JIB: No, no, no. I can’t be more Indianized
than I am, you know. What do you want me to do? (In an Indian accent) (laughs).
(Unclear)
BP: From a thematic point of view, you
say you have been, I don’t know if the word is, stuck, but you have been
concentrating on Indian themes.
JIB: You see, I try to get away from it
you know. After my Caroni series, I tried to get away, I said, “Look, let me
look at something else”. But looking at something else, somehow the Indian
fella keeps coming out in the painting, I couldn’t get rid of it, and I am not
going to fight it. Painting is like writing, you’re in the river and the
current is going this way, don’t try to swim up this way, (Points in opposite
direction) you wouldn’t reach far, you know. You have to take it with the
current and go down and enjoy the swim, and the passage of time, and enjoy the
life you’re living, and speak true to your spirit, your conscious and your
skill. That’s what I’m doing.
BP: It’s interesting that Walcott has
also discovered the Indian in Trinidad…..

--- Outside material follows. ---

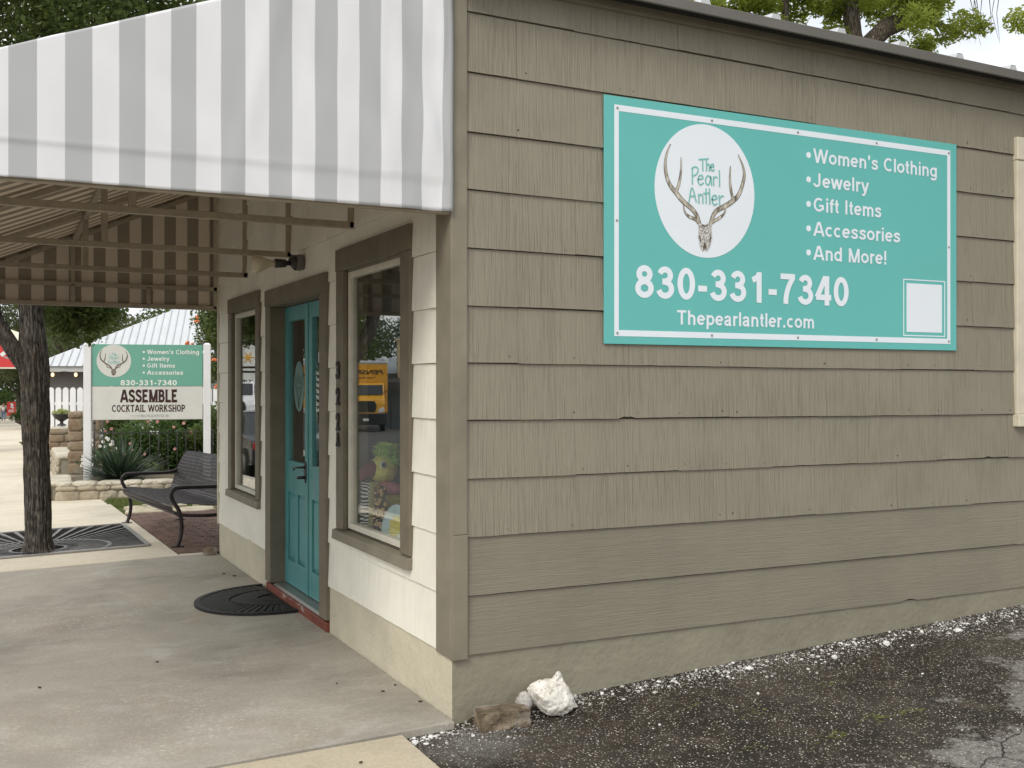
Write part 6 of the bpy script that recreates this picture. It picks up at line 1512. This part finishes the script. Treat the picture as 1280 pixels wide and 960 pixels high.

JIB: Exactly, because we have a same
spirit. We have the same spirit. If you are sensitive and you grow up in this
country, and you cannot love calypso or love steel band, or enjoy a bongo at
somebody’s wake, or go to an Indian thing and listen to some people sit down there
singing their hearts out, with no microphone or nothing, just for fun, or at
Caura riverside, fellas carry instruments and sit under the bamboo patch, and
they sing to their hearts content while somebody cooking curry, and they’re
happy, you know. If you can’t enjoy all those facets, then you’re not a
Trinidadian. I don’t know what you are, but you’re not a Trinidadian.